● **Requirement**
Present every line in which the string "that" appears.

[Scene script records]
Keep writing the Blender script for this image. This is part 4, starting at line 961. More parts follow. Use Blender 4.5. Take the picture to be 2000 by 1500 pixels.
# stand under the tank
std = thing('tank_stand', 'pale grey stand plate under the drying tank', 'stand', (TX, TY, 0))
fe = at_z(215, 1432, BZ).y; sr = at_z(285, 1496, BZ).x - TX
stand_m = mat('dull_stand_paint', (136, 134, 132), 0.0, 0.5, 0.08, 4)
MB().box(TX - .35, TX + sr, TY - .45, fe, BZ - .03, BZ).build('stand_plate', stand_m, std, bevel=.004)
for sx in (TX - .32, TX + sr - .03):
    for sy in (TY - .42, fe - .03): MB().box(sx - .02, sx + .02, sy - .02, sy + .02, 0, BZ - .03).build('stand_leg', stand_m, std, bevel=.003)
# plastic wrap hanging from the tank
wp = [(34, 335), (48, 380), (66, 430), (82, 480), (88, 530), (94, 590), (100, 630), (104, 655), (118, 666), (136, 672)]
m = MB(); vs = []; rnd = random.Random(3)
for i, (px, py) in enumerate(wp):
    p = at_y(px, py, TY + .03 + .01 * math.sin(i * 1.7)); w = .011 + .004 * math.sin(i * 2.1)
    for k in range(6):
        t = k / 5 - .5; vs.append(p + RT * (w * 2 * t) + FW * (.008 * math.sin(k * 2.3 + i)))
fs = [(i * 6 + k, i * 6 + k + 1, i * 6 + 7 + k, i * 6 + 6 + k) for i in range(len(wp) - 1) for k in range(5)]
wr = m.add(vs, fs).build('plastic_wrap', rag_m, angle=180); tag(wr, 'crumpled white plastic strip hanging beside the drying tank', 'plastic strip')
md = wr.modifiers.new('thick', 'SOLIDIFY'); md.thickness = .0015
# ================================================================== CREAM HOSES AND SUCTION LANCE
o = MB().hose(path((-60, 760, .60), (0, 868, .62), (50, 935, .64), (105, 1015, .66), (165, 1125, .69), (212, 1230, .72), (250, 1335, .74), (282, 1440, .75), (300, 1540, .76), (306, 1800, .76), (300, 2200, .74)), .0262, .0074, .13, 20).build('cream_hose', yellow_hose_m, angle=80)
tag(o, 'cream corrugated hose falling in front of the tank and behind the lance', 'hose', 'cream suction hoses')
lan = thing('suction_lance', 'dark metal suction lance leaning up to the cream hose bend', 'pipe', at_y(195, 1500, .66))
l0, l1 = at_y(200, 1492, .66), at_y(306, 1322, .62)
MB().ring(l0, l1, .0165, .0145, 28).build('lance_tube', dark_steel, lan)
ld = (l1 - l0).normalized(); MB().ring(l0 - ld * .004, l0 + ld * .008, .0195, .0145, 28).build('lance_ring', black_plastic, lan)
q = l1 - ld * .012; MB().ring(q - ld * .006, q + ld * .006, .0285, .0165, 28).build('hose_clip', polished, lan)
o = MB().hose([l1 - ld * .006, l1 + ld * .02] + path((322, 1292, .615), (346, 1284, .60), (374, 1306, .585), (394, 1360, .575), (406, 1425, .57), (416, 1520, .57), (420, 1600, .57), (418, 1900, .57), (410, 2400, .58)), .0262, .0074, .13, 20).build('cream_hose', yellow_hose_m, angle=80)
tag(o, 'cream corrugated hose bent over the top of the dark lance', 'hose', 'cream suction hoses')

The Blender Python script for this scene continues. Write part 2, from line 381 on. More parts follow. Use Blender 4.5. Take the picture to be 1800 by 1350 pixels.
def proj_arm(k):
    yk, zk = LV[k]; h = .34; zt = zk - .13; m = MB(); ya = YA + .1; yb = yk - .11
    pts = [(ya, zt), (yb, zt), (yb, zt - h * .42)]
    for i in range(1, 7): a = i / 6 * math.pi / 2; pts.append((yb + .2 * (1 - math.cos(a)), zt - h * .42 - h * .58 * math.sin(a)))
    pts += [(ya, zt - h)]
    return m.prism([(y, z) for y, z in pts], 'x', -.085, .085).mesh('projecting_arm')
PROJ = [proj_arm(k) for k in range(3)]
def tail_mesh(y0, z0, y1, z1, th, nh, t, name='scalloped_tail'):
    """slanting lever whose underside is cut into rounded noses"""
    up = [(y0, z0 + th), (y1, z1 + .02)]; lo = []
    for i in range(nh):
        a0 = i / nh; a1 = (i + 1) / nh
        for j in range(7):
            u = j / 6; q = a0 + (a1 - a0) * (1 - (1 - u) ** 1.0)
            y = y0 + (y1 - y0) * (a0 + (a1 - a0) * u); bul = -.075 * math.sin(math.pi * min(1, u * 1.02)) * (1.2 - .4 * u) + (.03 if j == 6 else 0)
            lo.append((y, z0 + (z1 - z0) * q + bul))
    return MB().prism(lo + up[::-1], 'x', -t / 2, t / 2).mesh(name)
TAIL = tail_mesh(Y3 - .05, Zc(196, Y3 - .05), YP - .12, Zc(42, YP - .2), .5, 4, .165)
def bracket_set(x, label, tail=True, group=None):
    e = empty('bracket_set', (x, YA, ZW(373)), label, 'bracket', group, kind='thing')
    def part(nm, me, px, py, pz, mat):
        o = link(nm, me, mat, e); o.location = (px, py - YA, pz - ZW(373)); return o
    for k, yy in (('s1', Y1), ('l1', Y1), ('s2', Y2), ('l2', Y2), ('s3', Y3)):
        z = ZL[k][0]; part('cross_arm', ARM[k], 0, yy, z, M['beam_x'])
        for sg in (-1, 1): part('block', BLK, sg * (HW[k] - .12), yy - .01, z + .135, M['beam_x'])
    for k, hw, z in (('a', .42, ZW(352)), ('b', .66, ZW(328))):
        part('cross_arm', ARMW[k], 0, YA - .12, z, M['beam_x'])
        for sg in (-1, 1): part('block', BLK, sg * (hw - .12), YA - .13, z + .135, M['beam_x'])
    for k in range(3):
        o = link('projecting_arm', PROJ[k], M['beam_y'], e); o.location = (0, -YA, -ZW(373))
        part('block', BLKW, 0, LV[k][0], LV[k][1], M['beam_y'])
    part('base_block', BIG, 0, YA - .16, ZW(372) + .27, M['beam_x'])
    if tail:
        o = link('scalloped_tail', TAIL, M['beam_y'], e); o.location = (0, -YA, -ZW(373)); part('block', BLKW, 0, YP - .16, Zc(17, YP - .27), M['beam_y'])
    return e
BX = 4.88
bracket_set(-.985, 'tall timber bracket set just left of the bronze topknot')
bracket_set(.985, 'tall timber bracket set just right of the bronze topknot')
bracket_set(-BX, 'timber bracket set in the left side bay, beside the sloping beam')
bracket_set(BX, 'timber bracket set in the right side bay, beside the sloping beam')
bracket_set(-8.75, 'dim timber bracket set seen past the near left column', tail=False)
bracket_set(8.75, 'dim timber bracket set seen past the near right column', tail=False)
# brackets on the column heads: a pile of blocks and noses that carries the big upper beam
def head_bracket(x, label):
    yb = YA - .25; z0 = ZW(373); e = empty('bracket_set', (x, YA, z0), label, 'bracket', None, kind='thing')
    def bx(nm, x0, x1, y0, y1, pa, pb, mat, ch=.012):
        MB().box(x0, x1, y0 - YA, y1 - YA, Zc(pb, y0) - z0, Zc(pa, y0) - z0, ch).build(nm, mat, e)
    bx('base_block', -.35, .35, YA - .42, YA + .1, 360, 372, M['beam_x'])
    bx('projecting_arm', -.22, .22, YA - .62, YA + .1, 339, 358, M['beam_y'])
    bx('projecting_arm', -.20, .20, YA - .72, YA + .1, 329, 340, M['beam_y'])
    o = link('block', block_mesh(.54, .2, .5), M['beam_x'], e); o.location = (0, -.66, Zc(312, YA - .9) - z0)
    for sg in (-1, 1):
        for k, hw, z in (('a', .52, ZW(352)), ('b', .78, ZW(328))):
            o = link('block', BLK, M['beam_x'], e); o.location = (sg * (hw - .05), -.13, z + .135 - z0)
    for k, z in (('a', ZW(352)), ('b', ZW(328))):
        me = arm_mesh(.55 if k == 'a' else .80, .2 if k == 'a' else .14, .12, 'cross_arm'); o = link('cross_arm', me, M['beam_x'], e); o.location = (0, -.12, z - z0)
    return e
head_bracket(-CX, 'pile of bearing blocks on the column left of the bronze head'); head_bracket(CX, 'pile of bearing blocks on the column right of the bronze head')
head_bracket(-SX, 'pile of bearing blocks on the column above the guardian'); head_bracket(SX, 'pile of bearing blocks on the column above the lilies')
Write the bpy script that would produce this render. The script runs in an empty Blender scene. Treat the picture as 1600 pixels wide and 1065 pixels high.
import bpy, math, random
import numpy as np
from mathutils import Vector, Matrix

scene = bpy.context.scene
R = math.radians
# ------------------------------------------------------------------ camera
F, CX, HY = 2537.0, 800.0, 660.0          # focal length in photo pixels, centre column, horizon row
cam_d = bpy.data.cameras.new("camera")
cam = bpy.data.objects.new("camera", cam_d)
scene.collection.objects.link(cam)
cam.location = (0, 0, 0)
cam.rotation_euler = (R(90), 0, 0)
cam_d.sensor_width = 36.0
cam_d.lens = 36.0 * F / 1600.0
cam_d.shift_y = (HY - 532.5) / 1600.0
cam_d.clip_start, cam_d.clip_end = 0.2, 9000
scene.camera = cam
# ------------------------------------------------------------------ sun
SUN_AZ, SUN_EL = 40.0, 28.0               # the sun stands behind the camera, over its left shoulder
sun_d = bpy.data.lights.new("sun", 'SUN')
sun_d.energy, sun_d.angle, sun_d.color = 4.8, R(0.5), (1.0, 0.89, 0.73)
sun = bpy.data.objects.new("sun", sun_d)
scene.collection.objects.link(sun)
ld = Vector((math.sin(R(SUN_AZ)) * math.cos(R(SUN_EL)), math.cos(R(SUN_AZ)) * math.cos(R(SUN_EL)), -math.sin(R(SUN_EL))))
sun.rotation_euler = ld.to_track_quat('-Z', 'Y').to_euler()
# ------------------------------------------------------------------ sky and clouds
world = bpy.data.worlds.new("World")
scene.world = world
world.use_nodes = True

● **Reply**
# brackets on the column heads: a pile of blocks and noses that carries the big upper beam
Write the bpy script that would produce this render. The script runs in an empty Blender scene. Treat the picture as 1600 pixels wide and 1065 pixels high.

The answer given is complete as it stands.